Opinião do vice-presidente do Conselho Estadual de Educação SP, publicada na Folha de S. Paulo, é que educadores já perderam as esperanças de mudanças sob o governo Bolsonaro
Confira a opinião de Hubert Alquéres, membro da Academia Paulista de Educação, vice-presidente da Câmara Brasileira do Livro e vice-presidente do Conselho Estadual de Educação, publicada em edição desta quinta-feira do jornal Folha de S. Paulo:
“Até a metade a década de 1990 o Brasil não tinha um diagnóstico do seu sistema educacional. As políticas públicas voltadas para a área eram formuladas sem evidências ou instrumentos científicos. Essa realidade começou a ser mudada na gestão do ex-ministro Paulo Renato Souza, quando surgiu um sistema de avaliação no país – Enem (1998), Provão (1996), Saeb (na reformulação de 1995) –, e o Instituto Nacional de Estudos e Pesquisas (Inep) passou a ter um papel estratégico para a melhoria do ensino, sobretudo o básico, e para o acesso ao ensino superior. Desde o ano 2000 o país também participa do Pisa, exame internacional da Organização para a Cooperação e Desenvolvimento Econômico (OCDE). Em 2007 surgiu o Ideb.

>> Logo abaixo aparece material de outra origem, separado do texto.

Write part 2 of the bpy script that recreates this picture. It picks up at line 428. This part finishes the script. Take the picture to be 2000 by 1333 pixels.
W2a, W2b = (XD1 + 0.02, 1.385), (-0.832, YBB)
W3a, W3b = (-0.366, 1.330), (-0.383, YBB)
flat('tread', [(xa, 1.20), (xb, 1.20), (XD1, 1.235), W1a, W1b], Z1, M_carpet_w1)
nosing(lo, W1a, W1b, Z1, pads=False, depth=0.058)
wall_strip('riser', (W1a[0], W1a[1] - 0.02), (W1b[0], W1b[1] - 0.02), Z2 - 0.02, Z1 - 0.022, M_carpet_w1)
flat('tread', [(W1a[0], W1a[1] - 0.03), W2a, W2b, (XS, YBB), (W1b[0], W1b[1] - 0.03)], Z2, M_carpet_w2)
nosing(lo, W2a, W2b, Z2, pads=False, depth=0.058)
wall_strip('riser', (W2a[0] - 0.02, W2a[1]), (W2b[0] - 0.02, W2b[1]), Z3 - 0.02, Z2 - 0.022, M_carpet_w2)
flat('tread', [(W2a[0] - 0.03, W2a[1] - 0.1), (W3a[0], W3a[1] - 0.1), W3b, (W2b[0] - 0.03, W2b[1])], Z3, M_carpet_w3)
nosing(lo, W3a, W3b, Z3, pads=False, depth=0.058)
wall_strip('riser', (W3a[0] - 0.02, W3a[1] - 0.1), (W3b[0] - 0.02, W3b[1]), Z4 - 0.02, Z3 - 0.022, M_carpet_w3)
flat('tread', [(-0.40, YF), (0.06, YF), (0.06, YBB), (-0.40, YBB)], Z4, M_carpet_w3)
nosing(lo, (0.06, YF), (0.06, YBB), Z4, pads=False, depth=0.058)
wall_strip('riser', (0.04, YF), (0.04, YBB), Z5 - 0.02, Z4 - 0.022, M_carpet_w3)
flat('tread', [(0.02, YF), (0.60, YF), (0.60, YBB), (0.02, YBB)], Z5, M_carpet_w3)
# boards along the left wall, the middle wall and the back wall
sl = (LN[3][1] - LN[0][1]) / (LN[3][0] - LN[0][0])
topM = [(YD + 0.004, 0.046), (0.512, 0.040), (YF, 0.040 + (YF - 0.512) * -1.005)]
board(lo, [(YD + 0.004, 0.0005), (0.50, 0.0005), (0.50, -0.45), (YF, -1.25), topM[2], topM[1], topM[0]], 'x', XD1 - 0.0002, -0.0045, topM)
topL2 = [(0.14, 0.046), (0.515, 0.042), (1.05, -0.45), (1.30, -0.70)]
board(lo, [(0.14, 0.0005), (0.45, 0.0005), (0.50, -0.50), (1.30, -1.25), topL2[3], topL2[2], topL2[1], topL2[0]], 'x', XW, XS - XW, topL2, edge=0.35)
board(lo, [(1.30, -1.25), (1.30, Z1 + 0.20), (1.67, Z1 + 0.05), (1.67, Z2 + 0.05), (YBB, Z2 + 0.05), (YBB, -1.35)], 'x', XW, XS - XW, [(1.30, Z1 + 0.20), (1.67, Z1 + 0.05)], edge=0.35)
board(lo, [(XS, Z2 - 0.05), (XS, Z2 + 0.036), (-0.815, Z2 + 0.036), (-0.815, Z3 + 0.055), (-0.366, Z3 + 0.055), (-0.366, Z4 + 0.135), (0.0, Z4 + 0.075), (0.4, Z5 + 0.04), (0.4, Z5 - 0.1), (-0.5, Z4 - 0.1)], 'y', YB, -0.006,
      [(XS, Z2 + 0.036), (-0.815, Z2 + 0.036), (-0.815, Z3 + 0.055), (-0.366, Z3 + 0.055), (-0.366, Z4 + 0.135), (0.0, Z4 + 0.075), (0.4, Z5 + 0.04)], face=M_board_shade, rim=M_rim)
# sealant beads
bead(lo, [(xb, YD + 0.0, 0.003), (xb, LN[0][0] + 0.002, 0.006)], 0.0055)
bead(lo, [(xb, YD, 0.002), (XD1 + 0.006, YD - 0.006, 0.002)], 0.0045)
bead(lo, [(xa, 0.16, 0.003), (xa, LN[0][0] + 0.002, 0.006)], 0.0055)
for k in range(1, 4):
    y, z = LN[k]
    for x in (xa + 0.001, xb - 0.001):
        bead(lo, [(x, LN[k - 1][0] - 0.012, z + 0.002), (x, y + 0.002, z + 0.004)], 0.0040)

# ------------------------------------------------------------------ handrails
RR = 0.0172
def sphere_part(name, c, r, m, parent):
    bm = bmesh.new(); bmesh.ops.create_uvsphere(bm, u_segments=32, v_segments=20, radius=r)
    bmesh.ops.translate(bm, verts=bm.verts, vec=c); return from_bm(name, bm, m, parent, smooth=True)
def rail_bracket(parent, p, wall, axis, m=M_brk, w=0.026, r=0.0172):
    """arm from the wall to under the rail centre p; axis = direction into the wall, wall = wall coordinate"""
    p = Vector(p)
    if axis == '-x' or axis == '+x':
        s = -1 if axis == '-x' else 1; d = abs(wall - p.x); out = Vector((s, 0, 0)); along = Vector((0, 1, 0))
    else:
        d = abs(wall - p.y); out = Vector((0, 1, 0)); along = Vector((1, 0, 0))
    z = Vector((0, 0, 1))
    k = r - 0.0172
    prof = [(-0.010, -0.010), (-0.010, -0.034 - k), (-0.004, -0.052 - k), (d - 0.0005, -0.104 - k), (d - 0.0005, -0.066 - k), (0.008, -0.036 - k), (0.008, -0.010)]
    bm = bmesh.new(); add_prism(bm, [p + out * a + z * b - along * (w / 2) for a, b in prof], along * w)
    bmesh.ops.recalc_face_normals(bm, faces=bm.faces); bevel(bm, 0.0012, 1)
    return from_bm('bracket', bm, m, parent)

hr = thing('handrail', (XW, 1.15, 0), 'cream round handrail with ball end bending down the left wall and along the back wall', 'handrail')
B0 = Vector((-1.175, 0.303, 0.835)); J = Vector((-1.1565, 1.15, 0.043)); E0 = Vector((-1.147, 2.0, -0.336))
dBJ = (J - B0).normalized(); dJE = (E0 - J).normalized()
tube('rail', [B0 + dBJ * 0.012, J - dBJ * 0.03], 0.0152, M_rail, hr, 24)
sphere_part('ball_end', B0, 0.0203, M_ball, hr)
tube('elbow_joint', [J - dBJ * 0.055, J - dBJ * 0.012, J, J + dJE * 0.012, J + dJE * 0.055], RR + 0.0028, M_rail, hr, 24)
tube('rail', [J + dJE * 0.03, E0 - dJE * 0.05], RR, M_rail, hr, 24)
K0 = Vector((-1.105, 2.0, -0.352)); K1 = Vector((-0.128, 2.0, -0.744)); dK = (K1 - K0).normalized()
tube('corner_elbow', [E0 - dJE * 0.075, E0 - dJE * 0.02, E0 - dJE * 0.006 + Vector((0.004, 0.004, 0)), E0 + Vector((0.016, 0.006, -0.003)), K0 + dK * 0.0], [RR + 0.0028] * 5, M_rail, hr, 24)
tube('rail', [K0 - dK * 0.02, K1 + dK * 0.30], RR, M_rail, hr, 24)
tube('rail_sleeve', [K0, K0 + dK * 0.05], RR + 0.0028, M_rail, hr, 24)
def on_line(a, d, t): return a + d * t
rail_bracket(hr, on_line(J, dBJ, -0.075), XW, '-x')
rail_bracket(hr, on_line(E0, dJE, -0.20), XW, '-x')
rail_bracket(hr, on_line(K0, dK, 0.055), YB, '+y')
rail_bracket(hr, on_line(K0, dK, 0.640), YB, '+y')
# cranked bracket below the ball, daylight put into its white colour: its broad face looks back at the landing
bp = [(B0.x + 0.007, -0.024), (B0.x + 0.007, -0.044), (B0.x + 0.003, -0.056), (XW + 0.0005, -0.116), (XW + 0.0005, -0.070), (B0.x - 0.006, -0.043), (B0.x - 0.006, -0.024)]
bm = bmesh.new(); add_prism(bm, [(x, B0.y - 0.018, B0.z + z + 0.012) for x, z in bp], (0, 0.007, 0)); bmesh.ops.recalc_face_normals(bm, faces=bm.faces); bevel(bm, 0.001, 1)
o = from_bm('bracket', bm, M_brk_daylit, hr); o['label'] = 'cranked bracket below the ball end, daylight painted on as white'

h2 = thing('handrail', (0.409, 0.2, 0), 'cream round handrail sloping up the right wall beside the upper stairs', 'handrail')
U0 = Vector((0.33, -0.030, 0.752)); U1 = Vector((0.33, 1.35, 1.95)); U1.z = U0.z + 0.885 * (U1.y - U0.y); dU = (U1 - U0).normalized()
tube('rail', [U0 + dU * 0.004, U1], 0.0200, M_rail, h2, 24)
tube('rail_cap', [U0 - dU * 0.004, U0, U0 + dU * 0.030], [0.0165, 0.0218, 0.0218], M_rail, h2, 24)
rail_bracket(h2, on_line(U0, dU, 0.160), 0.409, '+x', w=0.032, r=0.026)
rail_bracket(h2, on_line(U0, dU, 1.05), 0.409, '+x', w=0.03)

Mudaram-se governos, mas o sistema permaneceu e foi fortalecido com o tempo. Hoje há um largo consenso sobre a importância do Enem e da relevância da avaliação, ao contrário dos tempos de sua criação, quando sofreu resistências do corporativismo e do atraso de quem o considerava como obra do neoliberalismo.
A cultura avaliativa só não é unanimidade porque o viés ideológico de uma direita fundamentalista incrustada nos postos de comando do MEC a vê como instrumento do comunismo.
Na gestão de Milton Ribeiro, quarto ministro da Educação do governo Bolsonaro, o Inep passa por um desmanche, com o esvaziamento de suas funções e a debandada de quadros qualificados. A atualização do Índice de Desenvolvimento do Ensino Básico –Ideb, que avalia as escolas– saiu da alçada do instituto, migrando para o controle da Secretaria Executiva do MEC. O ministério também iniciou processo para elaborar uma prova de alfabetização, elemento vital para a credibilidade do Sistema de Avaliação do Ensino Básico (Saeb), sem a participação do Inep.
No momento, o grande foco do ministro da Educação é a aprovação de uma lei que viabilize o ensino domiciliar, o chamado “homeschooling”. Ribeiro defende que a missão de socialização das crianças e adolescentes desempenhada pelas escolas seja da “família, clubes, bibliotecas e até pelas igrejas, por que não”? E pensar que a Constituição define a educação como laica…
A prioridade dada ao tema é emblemática e escancara uma distorção: estima-se no Brasil a existência de 35 mil famílias dispostas a migrar para o ensino familiar –um universo de crianças bastante residual, se comparado com os 47 milhões de estudantes das redes municipais e estaduais do ensino básico.
Prioridades invertidas, visão distorcida por lentes ideológicas, que enxerga professores e livros escolares como instrumentos de lavagem cerebral e de propaganda do comunismo, levam a educação brasileira a se comparar ao cargueiro Evergreen, encalhado no Canal de Suez durante seis dias.
O canal no qual a educação está encalhada é o do lodaçal ideológico. Daí só sairá se a maré mudar. No governo Bolsonaro, impossível. Os educadores já perderam todas as esperanças de que alguma coisa boa saia de uma gestão que é a continuidade do weintraubismo por outros meios.”